Dizia Baudelaire, no alto do seu Século Dezanove, que era melhor alguém se certificar que tinha mesmo dinheiro antes de querer ser um dândi. As vestimentas, os adereços, a vida prazerosa, tudo isso gritava pela existência e exigência de dinheiro. Mas pode-se “querer ser um dândi” ou é apenas uma condição inata a algumas pessoas?
Todos podem tentar mas a maioria irá falhar pois não se tenta, é-se. É natural como o sol nascer pela manhã, como a lua erguer-se ao anoitecer ou como o bife do Snob ser uma maravilha. No entanto aquele aparato leva ao engano muitas pessoas que pensam ser apanágio de um dândi não apenas a riqueza mas uma posição ou até mesmo sangue azul.
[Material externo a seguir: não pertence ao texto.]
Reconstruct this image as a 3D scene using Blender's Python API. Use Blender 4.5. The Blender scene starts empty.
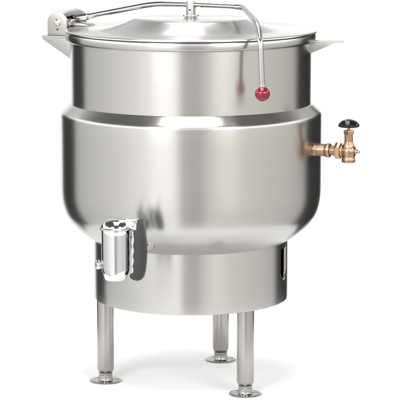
import bpy, bmesh, math, random
from mathutils import Vector, Matrix
random.seed(4)
S = 0.0028                       # all shapes below are written in units of 2.8 mm
PI = math.pi
scene = bpy.context.scene
col = scene.collection
R = math.radians

# ------------------------------------------------------------------ materials
def new_mat(name):
    m = bpy.data.materials.new(name); m.use_nodes = True
    nt = m.node_tree
    return m, nt, nt.nodes['Principled BSDF']

def node(nt, t, **kw):
    n = nt.nodes.new(t)
    for k, v in kw.items(): setattr(n, k, v)
    return n

def steel(name, base, rough, aniso, grain=1.0, rot=0.25, su=6.0, sv=700.0, blotch=0.05, bump=0.02, wave=0.0):
    """brushed stainless steel: fine scratches run along U of the mesh's UV map"""
    m, nt, b = new_mat(name)
    L = nt.links
    b.inputs['Metallic'].default_value = 1.0
    b.inputs['Anisotropic'].default_value = aniso
    b.inputs['Anisotropic Rotation'].default_value = rot
    uv = node(nt, 'ShaderNodeUVMap', uv_map='UVMap')
    tg = node(nt, 'ShaderNodeTangent', direction_type='UV_MAP', uv_map='UVMap')
    L.new(tg.outputs[0], b.inputs['Tangent'])
    mp = node(nt, 'ShaderNodeMapping'); mp.inputs['Scale'].default_value = (su, sv, 1)
    L.new(uv.outputs[0], mp.inputs[0])
    nz = node(nt, 'ShaderNodeTexNoise'); nz.inputs['Scale'].default_value = 1.0
    nz.inputs['Detail'].default_value = 4.0; nz.inputs['Roughness'].default_value = 0.65
    L.new(mp.outputs[0], nz.inputs['Vector'])
    mp2 = node(nt, 'ShaderNodeMapping'); mp2.inputs['Scale'].default_value = (9.0, 5.0, 1)
    L.new(uv.outputs[0], mp2.inputs[0])
    nb = node(nt, 'ShaderNodeTexNoise'); nb.inputs['Scale'].default_value = 1.0; nb.inputs['Detail'].default_value = 3.0
    L.new(mp2.outputs[0], nb.inputs['Vector'])
    def mul_add(src, k, c):
        n = node(nt, 'ShaderNodeMath', operation='MULTIPLY_ADD')
        L.new(src, n.inputs[0]); n.inputs[1].default_value = k
        if isinstance(c, (int, float)): n.inputs[2].default_value = c
        else: L.new(c, n.inputs[2])
        return n.outputs[0]
    r1 = mul_add(nz.outputs['Fac'], 0.12*grain, rough - 0.06*grain - blotch*0.5)
    r2 = mul_add(nb.outputs['Fac'], blotch, r1)
    L.new(r2, b.inputs['Roughness'])
    v1 = mul_add(nz.outputs['Fac'], 0.14*grain, 1 - 0.07*grain)
    mix = node(nt, 'ShaderNodeVectorMath', operation='SCALE')
    mix.inputs[0].default_value = base
    L.new(v1, mix.inputs['Scale'])
    L.new(mix.outputs[0], b.inputs['Base Color'])
    bp = node(nt, 'ShaderNodeBump'); bp.inputs['Strength'].default_value = bump*grain*4; bp.inputs['Distance'].default_value = 0.0004
    L.new(nz.outputs['Fac'], bp.inputs['Height'])
    if wave:                                        # sheet metal is never perfectly true: faint standing ripples round the drum
        mp3 = node(nt, 'ShaderNodeMapping'); mp3.inputs['Scale'].default_value = (26.0, 1.6, 1)
        L.new(uv.outputs[0], mp3.inputs[0])
        nw = node(nt, 'ShaderNodeTexNoise'); nw.inputs['Scale'].default_value = 1.0; nw.inputs['Detail'].default_value = 2.0
        L.new(mp3.outputs[0], nw.inputs['Vector'])
        bw = node(nt, 'ShaderNodeBump'); bw.inputs['Strength'].default_value = 1.0; bw.inputs['Distance'].default_value = wave
        L.new(nw.outputs['Fac'], bw.inputs['Height']); L.new(bw.outputs[0], bp.inputs['Normal'])
    L.new(bp.outputs[0], b.inputs['Normal'])
    return m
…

Nada mais errado caros vulgares, um dândi não se rege por títulos ou por dinheiro mas sim por estilo, atitude e um refinado bom gosto. E qualquer um pode ser um dandy independentemente das suas posses, posição ou título. Aliás, raramente alguém com essas três características foi ou é um dândi.
Portanto, eu no alto do meu Século Vinte e Um a braços com uma crise ergonómica, perdão, económica, brado a bom bradar: nada mais errado caro Baudelaire!
Urge portanto a arte refiné de extrair leite das pedras, ou seja, de conseguir aquele lenço tal que não sendo Hermès se parece ou até ultrapassa o mesmo, ou alguma peça antiga da Secla que tente fazer esquecer aquelas lindas porcelanas do Eduardo Nery para a Atlantis Vista Alegre. A vista alegre é o que sinto sempre que passo naquele Largo do Chiado e de um lado a francesa Hermès e do outro a portuguesa Vista Alegre, delírio colírio para os olhos. E o Pessoa logo ali sentado a beber café, mas na Bernard imaginamos Proust prostrado a molhar a sua madalena num chá. Tanto bebeu que morreu de humidade. Pessoa também sofria de humidade, um mal muito português. Naquela Bicha-Chiado, perdão, Baixa-Chiado é mais complicado extrair leite de pedras, mas ainda bem por um lado pois a procura apimenta a criatividade e o fácil nem sempre é o mais apetecível.
Lojas na Baixa, em alguns bairros não tão centrais, feiras várias agora na moda, etc, podem ser alternativas a encontrar coisas interessantes. Mas os olhos comem e engordam cada vez que percorro o Chiado, Príncipe Real ou Avenida da Liberdade. Longe muito longe do fashion victim e perto muito perto de um slogan que é meu mas poderia ser de Marx; todos deveriam ter direito a um fato italiano.
Outra confusão que os caros vulgares fazem por vezes é confundir dandismo com moda e tal. Apesar de gostar de moda e do seu mundo, um dândi não se rege por moda mas sim cria a sua moda, o seu estilo pessoal, acima de tendências. É a sua singularidade que interessa, o ser diferente e saber que existem outros poucos assim. Uma tribo urbana que valoriza os lenços invés da tatuagens e os sapatos invés dos piercings. O genuíno “underground” portanto. Nem a alta moda nem a moda de rua. Uma tribo muito antiga mas contemporânea, com subgéneros dentro dela. Falarei das minhas influências na próxima crónica pois fui comprar uma patanisca de bacalhau e acabo de ver um sósia português do Boris Vian no mesmo café. Uns comem madalenas, outros pataniscas.